OMR: Logan Lucky, directed by Steven Soderbergh. While Soderbergh is more well-known for that other heist franchise, I think Logan Lucky’s tale of endearing, bumbling crooks is even more compulsively rewatchable than George Clooney with his charm knob turned to eleven. Because, while we might admire the cool of the fabulously beautiful, when we look closely at the antics of a bunch of well-meaning idiots, we might see our own true reflection.
Dungeon World
My friends and I have a little tradition developing that I’d love to see go forward in perpetuity. For the second year in a row, we’ve spent a few days together on the Carolina coast, soaking in rays during the day and roleplaying at night. Last year I ran a mini-Dungeons and Dragons campaign for our friends and family, and while it was a good time, trying to teach new folks D&D, create characters, and go through a couple dungeons was exhausting. I’m pretty sure we spent twice as much time passing around books and squinting at rules than we spent actually playing.
So, when we were planning for this year’s vacation, I suggested that we sub in Dungeon World instead of going the traditional D&D route. Not to toot my own horn, but boy howdy, was that a good idea. For those who don’t know, Dungeon World is a traditional fantasy RPG that uses the rules-light, highly improvisational Apocalypse World system as its base. Whereas last year we had to spend two precious nights creating characters and explaining rules, this year we were able to get through both those steps in half an hour and dive straight into the good stuff: adventuring, baby!
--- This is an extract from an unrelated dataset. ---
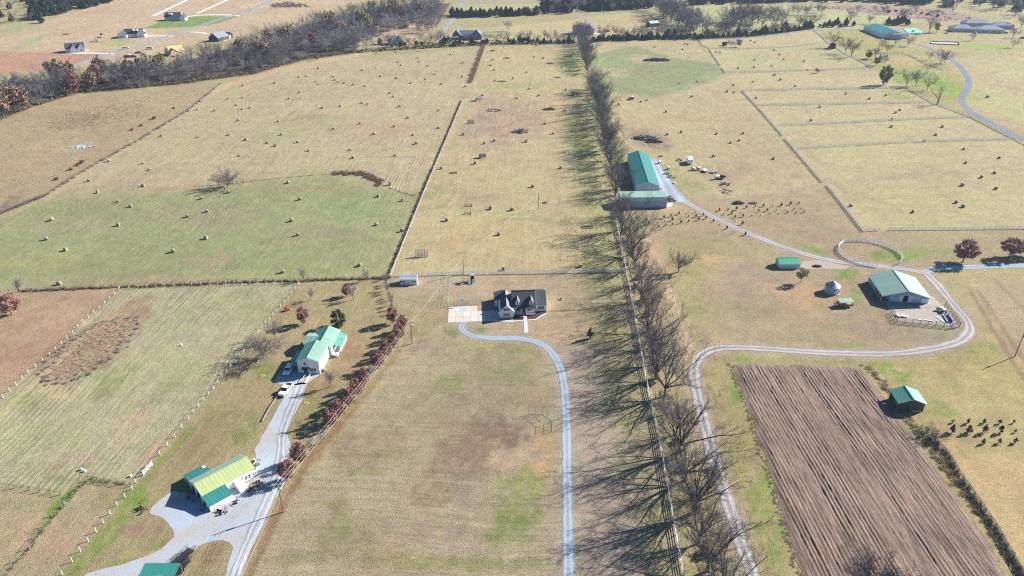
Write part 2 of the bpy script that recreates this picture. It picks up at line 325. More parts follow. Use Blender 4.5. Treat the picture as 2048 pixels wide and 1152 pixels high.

Now, I love D&D, and I think with 5thedition it’s the best it’s ever been. But in my experience, D&D works best when it’s the only game you play—it tends to reveal itself over time, teaching you over the course of many hours how to wring maximum fun from its ruleset. But for folks who might be curious about roleplaying, starting them with D&D can feel like teaching someone parachuting in mid-air. Dungeon World, on the other hand, is intuitive and flexible, encouraging players to act in ways that make sense for their characters and letting you figure out the mechanics easily on the fly. There’s value in both systems, but I know what I’ll be bringing to the beach next year.
OMR: The Raid: Redemption, directed by Gareth Evans. This film, a 2011 Indonesian export, is one of my favorite action movies of all time, mostly because it understands its audience deeply. The majority of the film’s exposition takes place via one conversation in a short car ride as a special forces team makes their way to an apartment building filled with mobsters. It gives us the absolute bare minimum of necessary plot before getting to the good part: a sustained, masterful ass-kicking.